Required task ->
Identify each line holding the string "from" and copy it.

Recorded data ->
------------------------------------------------
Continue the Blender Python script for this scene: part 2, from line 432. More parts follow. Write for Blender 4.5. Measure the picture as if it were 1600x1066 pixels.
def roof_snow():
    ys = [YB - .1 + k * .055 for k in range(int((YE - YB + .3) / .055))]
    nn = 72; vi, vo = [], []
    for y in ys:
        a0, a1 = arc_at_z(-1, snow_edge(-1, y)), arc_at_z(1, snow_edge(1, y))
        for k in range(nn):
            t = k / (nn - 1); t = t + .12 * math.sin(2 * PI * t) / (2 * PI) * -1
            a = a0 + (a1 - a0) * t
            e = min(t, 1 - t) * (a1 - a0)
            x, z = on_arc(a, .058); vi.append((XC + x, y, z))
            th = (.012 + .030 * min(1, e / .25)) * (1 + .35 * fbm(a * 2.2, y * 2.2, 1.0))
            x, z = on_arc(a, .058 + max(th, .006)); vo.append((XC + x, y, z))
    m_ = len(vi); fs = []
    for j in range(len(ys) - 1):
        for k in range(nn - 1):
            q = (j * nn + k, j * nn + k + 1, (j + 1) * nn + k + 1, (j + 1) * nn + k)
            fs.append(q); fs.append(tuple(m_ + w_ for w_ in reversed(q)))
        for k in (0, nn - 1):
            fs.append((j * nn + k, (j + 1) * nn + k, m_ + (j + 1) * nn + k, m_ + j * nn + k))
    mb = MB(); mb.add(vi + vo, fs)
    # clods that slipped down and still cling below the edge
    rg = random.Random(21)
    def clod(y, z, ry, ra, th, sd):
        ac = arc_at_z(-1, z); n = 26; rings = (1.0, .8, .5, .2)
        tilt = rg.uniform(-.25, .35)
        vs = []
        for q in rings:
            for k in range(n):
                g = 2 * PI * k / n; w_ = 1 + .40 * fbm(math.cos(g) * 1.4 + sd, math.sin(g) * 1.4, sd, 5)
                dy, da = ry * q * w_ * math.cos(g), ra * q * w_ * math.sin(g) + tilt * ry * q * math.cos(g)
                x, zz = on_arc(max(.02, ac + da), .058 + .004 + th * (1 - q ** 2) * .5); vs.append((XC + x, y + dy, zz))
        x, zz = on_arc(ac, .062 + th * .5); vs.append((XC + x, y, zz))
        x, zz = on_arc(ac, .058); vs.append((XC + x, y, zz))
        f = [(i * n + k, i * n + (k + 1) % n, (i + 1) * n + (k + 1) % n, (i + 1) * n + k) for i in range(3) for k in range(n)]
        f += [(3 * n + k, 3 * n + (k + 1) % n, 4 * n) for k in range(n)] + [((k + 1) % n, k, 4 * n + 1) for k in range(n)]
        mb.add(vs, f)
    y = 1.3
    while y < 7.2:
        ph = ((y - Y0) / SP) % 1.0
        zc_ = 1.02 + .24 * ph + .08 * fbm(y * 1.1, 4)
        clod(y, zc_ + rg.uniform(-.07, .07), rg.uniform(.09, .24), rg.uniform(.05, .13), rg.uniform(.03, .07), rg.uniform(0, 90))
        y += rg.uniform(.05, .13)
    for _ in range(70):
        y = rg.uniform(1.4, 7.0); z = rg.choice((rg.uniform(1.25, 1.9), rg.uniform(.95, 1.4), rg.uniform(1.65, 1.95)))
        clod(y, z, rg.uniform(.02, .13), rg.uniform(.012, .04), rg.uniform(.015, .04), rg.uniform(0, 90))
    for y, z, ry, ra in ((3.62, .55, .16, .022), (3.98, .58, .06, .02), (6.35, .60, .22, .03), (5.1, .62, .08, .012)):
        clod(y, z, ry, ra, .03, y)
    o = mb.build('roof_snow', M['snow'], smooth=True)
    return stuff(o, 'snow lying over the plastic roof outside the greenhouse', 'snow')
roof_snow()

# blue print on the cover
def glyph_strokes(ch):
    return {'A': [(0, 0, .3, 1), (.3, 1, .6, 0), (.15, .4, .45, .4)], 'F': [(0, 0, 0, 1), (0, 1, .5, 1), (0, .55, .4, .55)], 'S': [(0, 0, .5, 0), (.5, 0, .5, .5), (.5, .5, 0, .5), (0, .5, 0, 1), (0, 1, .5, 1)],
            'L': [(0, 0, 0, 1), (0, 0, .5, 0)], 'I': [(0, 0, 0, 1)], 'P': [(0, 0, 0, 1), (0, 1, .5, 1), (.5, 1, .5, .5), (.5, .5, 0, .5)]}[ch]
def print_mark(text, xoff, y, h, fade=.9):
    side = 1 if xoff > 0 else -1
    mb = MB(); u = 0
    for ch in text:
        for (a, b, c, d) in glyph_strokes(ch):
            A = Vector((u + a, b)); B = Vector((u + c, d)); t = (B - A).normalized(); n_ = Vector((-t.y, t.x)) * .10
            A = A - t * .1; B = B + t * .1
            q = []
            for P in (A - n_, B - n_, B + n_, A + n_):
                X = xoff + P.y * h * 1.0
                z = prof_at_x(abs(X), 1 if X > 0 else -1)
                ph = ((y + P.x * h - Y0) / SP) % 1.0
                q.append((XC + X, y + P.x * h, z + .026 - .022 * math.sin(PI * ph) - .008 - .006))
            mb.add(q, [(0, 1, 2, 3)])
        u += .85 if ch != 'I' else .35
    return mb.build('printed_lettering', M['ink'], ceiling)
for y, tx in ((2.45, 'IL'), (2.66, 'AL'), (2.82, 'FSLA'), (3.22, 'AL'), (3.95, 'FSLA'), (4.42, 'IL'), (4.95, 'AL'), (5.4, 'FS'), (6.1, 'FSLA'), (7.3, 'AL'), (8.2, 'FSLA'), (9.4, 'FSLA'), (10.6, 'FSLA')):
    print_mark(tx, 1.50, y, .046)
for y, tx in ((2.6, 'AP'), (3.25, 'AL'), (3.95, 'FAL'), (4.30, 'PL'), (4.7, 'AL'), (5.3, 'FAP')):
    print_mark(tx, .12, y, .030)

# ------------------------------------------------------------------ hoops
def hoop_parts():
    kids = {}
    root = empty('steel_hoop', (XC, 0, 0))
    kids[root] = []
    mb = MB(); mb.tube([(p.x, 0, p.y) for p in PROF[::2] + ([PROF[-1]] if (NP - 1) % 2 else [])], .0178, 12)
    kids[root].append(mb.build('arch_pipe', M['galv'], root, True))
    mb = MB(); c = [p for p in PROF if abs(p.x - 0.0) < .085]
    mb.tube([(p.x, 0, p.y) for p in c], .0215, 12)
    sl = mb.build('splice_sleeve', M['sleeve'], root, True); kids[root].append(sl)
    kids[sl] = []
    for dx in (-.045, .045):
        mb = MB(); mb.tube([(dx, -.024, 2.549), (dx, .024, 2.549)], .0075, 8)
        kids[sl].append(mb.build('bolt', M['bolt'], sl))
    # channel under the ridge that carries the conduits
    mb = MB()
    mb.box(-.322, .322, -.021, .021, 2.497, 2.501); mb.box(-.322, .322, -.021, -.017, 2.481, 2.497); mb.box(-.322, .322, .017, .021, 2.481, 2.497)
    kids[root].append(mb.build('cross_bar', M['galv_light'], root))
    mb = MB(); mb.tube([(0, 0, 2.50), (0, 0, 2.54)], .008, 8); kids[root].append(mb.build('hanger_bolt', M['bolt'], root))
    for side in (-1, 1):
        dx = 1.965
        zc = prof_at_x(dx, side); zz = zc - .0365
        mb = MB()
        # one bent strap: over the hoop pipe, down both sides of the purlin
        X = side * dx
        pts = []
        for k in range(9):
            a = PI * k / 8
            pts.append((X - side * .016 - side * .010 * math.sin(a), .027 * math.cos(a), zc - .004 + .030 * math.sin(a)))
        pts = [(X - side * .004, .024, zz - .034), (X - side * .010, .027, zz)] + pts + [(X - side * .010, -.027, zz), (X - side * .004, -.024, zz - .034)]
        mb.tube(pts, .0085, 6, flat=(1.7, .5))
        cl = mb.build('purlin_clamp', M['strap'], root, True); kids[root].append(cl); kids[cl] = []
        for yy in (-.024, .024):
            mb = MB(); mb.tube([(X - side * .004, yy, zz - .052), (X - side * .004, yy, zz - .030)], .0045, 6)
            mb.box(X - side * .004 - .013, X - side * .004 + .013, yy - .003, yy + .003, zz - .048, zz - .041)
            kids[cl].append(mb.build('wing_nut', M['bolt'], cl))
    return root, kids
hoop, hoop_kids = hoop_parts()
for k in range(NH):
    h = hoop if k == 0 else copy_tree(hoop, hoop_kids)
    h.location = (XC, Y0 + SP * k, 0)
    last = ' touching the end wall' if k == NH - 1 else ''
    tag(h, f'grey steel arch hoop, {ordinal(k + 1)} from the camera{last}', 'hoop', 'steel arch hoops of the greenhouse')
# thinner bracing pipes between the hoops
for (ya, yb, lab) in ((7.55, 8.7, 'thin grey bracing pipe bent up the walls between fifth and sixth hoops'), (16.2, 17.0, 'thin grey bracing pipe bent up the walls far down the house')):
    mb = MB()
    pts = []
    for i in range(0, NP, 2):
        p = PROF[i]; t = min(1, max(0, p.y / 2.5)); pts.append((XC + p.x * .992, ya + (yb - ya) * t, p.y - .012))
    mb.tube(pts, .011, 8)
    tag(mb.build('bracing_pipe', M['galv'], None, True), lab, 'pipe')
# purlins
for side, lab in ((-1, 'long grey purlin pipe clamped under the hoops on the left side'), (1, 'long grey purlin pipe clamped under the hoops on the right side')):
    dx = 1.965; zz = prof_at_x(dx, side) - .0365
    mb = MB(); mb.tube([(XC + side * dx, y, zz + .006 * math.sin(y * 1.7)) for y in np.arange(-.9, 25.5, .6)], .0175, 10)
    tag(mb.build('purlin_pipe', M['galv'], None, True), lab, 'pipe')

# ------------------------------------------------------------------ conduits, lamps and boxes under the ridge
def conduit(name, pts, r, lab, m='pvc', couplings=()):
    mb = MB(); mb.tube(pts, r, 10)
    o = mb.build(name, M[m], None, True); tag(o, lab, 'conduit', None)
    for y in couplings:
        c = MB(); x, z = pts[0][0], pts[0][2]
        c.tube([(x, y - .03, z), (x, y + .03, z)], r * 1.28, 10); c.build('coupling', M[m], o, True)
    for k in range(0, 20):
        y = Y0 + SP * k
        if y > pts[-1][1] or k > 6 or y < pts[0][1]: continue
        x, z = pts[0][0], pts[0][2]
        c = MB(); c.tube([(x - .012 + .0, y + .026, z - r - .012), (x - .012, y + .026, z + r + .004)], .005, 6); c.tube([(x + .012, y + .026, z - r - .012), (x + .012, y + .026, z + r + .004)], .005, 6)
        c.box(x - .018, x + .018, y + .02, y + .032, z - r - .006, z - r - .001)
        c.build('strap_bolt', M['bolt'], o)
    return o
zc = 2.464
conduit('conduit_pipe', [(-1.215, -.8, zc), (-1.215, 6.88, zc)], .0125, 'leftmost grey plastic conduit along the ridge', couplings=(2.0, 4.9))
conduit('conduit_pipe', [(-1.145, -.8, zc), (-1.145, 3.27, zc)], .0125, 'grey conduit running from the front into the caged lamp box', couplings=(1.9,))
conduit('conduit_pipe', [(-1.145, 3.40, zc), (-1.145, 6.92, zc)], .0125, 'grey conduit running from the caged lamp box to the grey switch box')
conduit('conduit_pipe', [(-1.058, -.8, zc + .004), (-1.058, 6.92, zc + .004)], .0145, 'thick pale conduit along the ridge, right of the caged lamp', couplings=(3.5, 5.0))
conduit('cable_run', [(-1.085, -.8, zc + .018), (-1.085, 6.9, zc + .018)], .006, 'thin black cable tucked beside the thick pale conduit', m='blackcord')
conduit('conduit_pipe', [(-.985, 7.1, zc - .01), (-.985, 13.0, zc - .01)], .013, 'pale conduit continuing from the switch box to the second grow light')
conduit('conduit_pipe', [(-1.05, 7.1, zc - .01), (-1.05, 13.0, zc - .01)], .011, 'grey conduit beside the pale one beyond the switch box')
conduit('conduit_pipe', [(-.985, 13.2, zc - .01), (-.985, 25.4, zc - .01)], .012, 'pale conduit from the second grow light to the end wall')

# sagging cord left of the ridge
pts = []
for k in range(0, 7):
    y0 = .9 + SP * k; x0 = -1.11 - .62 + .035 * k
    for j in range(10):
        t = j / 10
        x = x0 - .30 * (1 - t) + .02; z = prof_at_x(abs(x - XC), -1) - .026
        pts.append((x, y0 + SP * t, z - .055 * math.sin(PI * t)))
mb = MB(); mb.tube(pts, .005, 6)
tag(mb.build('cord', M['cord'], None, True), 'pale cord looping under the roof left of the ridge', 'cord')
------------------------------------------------
Written response ->
Continue the Blender Python script for this scene: part 2, from line 432. More parts follow. Write for Blender 4.5. Measure the picture as if it were 1600x1066 pixels.
    tag(h, f'grey steel arch hoop, {ordinal(k + 1)} from the camera{last}', 'hoop', 'steel arch hoops of the greenhouse')
conduit('conduit_pipe', [(-1.145, -.8, zc), (-1.145, 3.27, zc)], .0125, 'grey conduit running from the front into the caged lamp box', couplings=(1.9,))
conduit('conduit_pipe', [(-1.145, 3.40, zc), (-1.145, 6.92, zc)], .0125, 'grey conduit running from the caged lamp box to the grey switch box')
conduit('conduit_pipe', [(-.985, 7.1, zc - .01), (-.985, 13.0, zc - .01)], .013, 'pale conduit continuing from the switch box to the second grow light')
conduit('conduit_pipe', [(-.985, 13.2, zc - .01), (-.985, 25.4, zc - .01)], .012, 'pale conduit from the second grow light to the end wall')